A lawyer for a former truck driver who caused the deadly Humboldt Broncos bus crash says he’s cautiously optimistic that he will get the chance to argue against his client’s possible deportation before Federal Court.

In 2019, Jaskirat Singh Sidhu was sentenced to eight years after pleading guilty to dangerous driving causing death and bodily harm in the Saskatchewan crash that killed 16 people and injured 13 others.

The Canada Border Services Agency recommended in March that Sidhu be handed over to the Immigration and Refugee Board to decide whether he should be deported to India.

Michael Greene, Sidhu’s lawyer, said if the Federal Court decides not to hear the case, the deportation process would continue.

He said all written arguments with the Federal Court were filed in July, adding that no news can be good news when waiting for the court to make its decision.

“I’m cautiously optimistic, but I know enough not to get cocky about something like that,” Greene said. “Usually when it takes time, it means you’ve got an arguable case.”

It is also a high-profile case, so a judge might want to be extra careful, he said.

Court was told that the rookie Calgary trucker, a newly married permanent resident, went through a stop sign at a rural intersection and drove into the path of the Humboldt Broncos bus carrying players and staff to a junior hockey league playoff game.

The Parole Board of Canada granted Sidhu day parole in July for six months. He can get full parole after that if he follows conditions, including not contacting the families of the victims.

“Day parole means he is at home. He’s with his wife and I can’t tell you how happy that makes them,” Greene said. “They’re trying to get back to some sense of normalcy.”

Greene said even if he is granted permission to appeal before the court and is successful, the matter would be sent back to Canada Border Services Agency for another review. He said the original officer put all the weight of his decision on the gravity of the harm caused.
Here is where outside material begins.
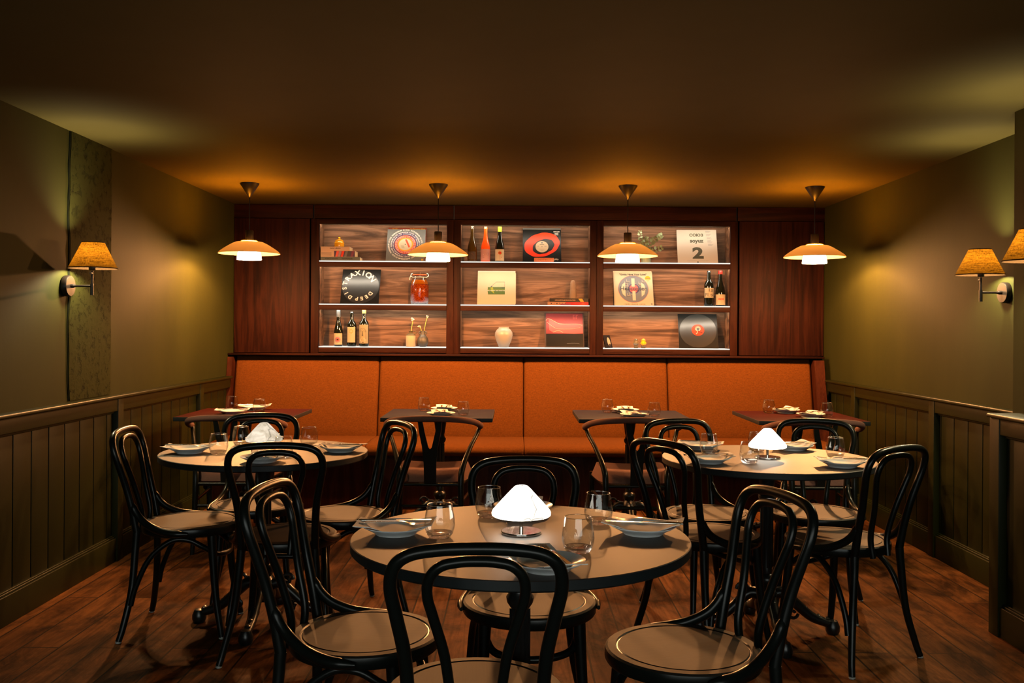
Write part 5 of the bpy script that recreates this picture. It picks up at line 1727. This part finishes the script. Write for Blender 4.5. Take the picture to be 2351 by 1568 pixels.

“You can’t get your hopes up too high,” Greene said.

“Sometimes the judge will make comments in their decision that will give some guidance to the (CBSA) officers.”

An online fundraising page set up to raise money to help keep Sidhu in Canada has reached more than $42,000.

A message from Sidhu’s wife, Tanvir Mann, a Canadian citizen, said her husband made a “tragic mistake.”

“When confronted by the unimaginable magnitude of the consequences of his mistake, he did everything he could to make things better,” Mann writes.

“I pray that there are people out there who don’t believe that Jaskirat should be deported and are willing to contribute to my fight to be able to live out our lives in Canada.”

The Canada Border Services Agency has previously declined to comment on Sidhu’s case, but said there are multiple steps built into the process to ensure procedural fairness.

Greene said he understands that several of the victims’ families are still angry.

“It’s completely understandable. It is,” he said. “Everybody deals with grief and loss in their own way.”